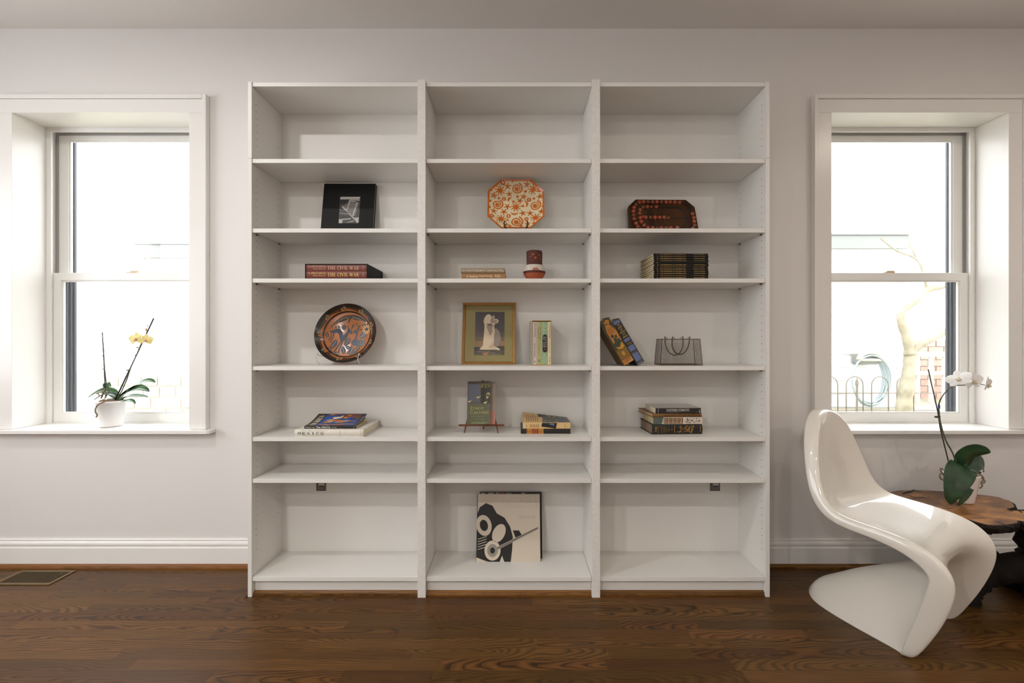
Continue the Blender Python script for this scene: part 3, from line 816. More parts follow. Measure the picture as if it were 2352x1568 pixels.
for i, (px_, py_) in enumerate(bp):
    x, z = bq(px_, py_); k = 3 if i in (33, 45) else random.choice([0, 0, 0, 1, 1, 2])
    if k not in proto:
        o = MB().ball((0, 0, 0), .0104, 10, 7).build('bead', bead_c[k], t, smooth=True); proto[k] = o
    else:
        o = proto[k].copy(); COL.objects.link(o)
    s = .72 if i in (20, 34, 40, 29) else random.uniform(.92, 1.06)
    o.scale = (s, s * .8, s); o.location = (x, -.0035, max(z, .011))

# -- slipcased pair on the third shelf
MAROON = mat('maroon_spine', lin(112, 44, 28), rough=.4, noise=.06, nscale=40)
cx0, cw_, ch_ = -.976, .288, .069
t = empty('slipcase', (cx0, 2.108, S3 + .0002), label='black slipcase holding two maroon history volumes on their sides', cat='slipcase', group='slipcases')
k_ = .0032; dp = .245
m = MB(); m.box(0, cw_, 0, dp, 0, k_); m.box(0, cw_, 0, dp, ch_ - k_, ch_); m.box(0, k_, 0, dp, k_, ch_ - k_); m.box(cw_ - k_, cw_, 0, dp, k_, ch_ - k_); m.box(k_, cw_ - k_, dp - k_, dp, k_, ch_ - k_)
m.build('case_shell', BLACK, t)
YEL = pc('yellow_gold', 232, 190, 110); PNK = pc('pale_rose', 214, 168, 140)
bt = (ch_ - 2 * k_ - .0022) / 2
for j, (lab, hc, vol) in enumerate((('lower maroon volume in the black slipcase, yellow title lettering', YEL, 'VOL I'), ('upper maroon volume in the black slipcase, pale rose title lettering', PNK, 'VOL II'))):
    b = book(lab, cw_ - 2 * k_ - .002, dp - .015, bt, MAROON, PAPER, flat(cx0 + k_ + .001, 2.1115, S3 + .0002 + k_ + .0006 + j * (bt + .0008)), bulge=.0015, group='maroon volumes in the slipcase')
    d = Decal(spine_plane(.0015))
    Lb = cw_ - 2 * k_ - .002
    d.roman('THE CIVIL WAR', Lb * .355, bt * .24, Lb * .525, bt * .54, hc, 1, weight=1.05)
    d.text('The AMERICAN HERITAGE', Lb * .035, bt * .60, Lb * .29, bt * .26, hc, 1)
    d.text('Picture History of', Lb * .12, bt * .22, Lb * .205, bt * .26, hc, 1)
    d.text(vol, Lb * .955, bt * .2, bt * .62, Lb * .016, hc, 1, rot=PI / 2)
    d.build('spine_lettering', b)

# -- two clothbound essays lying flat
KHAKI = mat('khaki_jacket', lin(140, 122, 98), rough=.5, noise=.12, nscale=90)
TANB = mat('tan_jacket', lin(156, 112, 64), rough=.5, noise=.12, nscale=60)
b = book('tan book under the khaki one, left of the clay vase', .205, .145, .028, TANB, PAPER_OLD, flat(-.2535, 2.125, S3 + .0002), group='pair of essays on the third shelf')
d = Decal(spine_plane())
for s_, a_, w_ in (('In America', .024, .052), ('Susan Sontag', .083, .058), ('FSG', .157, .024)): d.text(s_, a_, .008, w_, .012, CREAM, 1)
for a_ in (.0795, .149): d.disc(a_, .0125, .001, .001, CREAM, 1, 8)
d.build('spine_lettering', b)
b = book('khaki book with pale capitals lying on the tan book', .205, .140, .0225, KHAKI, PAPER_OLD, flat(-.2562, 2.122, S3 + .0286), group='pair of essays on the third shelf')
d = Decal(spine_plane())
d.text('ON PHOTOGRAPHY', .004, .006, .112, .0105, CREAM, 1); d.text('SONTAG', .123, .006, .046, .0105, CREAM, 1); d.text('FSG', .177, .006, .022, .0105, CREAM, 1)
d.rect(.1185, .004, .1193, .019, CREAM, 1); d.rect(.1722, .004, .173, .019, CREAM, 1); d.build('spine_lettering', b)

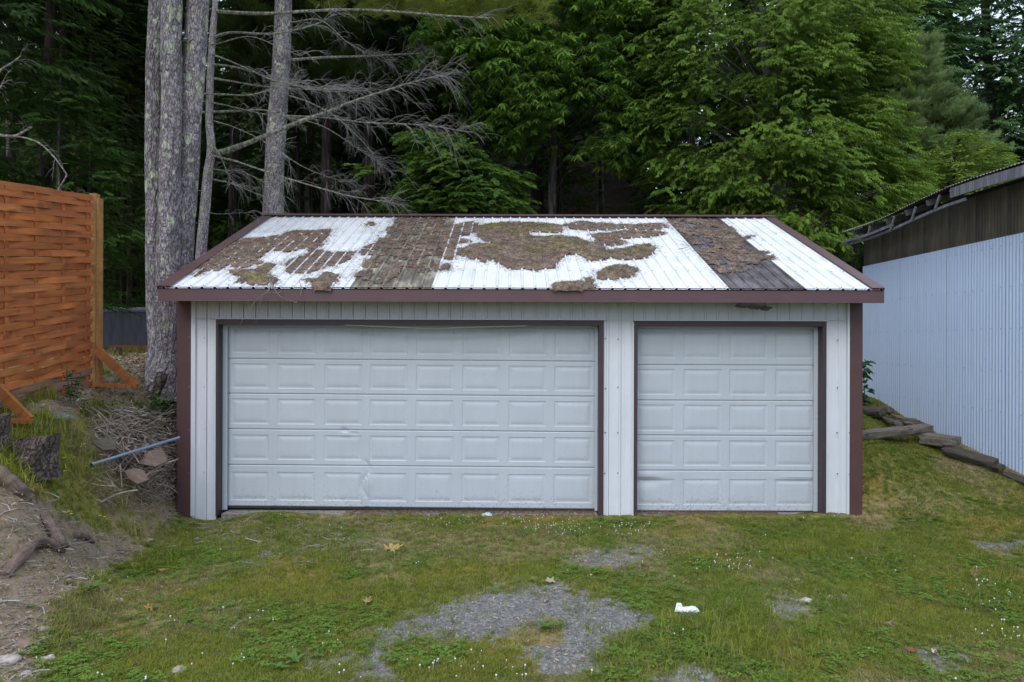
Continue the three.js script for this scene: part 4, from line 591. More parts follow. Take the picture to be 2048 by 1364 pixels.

+--

> What you should do:
Quote the records above exactly, leaving out any pictures.

> Written solution:
Continue the Blender Python script for this scene: part 3, from line 816. More parts follow. Measure the picture as if it were 2352x1568 pixels.
for i, (px_, py_) in enumerate(bp):
    x, z = bq(px_, py_); k = 3 if i in (33, 45) else random.choice([0, 0, 0, 1, 1, 2])
    if k not in proto:
        o = MB().ball((0, 0, 0), .0104, 10, 7).build('bead', bead_c[k], t, smooth=True); proto[k] = o
    else:
        o = proto[k].copy(); COL.objects.link(o)
    s = .72 if i in (20, 34, 40, 29) else random.uniform(.92, 1.06)
    o.scale = (s, s * .8, s); o.location = (x, -.0035, max(z, .011))

# -- slipcased pair on the third shelf
MAROON = mat('maroon_spine', lin(112, 44, 28), rough=.4, noise=.06, nscale=40)
cx0, cw_, ch_ = -.976, .288, .069
t = empty('slipcase', (cx0, 2.108, S3 + .0002), label='black slipcase holding two maroon history volumes on their sides', cat='slipcase', group='slipcases')
k_ = .0032; dp = .245
m = MB(); m.box(0, cw_, 0, dp, 0, k_); m.box(0, cw_, 0, dp, ch_ - k_, ch_); m.box(0, k_, 0, dp, k_, ch_ - k_); m.box(cw_ - k_, cw_, 0, dp, k_, ch_ - k_); m.box(k_, cw_ - k_, dp - k_, dp, k_, ch_ - k_)
m.build('case_shell', BLACK, t)
YEL = pc('yellow_gold', 232, 190, 110); PNK = pc('pale_rose', 214, 168, 140)
bt = (ch_ - 2 * k_ - .0022) / 2
for j, (lab, hc, vol) in enumerate((('lower maroon volume in the black slipcase, yellow title lettering', YEL, 'VOL I'), ('upper maroon volume in the black slipcase, pale rose title lettering', PNK, 'VOL II'))):
    b = book(lab, cw_ - 2 * k_ - .002, dp - .015, bt, MAROON, PAPER, flat(cx0 + k_ + .001, 2.1115, S3 + .0002 + k_ + .0006 + j * (bt + .0008)), bulge=.0015, group='maroon volumes in the slipcase')
    d = Decal(spine_plane(.0015))
    Lb = cw_ - 2 * k_ - .002
    d.roman('THE CIVIL WAR', Lb * .355, bt * .24, Lb * .525, bt * .54, hc, 1, weight=1.05)
    d.text('The AMERICAN HERITAGE', Lb * .035, bt * .60, Lb * .29, bt * .26, hc, 1)
    d.text('Picture History of', Lb * .12, bt * .22, Lb * .205, bt * .26, hc, 1)
    d.text(vol, Lb * .955, bt * .2, bt * .62, Lb * .016, hc, 1, rot=PI / 2)
    d.build('spine_lettering', b)

# -- two clothbound essays lying flat
KHAKI = mat('khaki_jacket', lin(140, 122, 98), rough=.5, noise=.12, nscale=90)
TANB = mat('tan_jacket', lin(156, 112, 64), rough=.5, noise=.12, nscale=60)
b = book('tan book under the khaki one, left of the clay vase', .205, .145, .028, TANB, PAPER_OLD, flat(-.2535, 2.125, S3 + .0002), group='pair of essays on the third shelf')
d = Decal(spine_plane())
for s_, a_, w_ in (('In America', .024, .052), ('Susan Sontag', .083, .058), ('FSG', .157, .024)): d.text(s_, a_, .008, w_, .012, CREAM, 1)
for a_ in (.0795, .149): d.disc(a_, .0125, .001, .001, CREAM, 1, 8)
d.build('spine_lettering', b)
b = book('khaki book with pale capitals lying on the tan book', .205, .140, .0225, KHAKI, PAPER_OLD, flat(-.2562, 2.122, S3 + .0286), group='pair of essays on the third shelf')
d = Decal(spine_plane())
d.text('ON PHOTOGRAPHY', .004, .006, .112, .0105, CREAM, 1); d.text('SONTAG', .123, .006, .046, .0105, CREAM, 1); d.text('FSG', .177, .006, .022, .0105, CREAM, 1)
d.rect(.1185, .004, .1193, .019, CREAM, 1); d.rect(.1722, .004, .173, .019, CREAM, 1); d.build('spine_lettering', b)

Continue the three.js script for this scene: part 4, from line 591. More parts follow. Take the picture to be 2048 by 1364 pixels.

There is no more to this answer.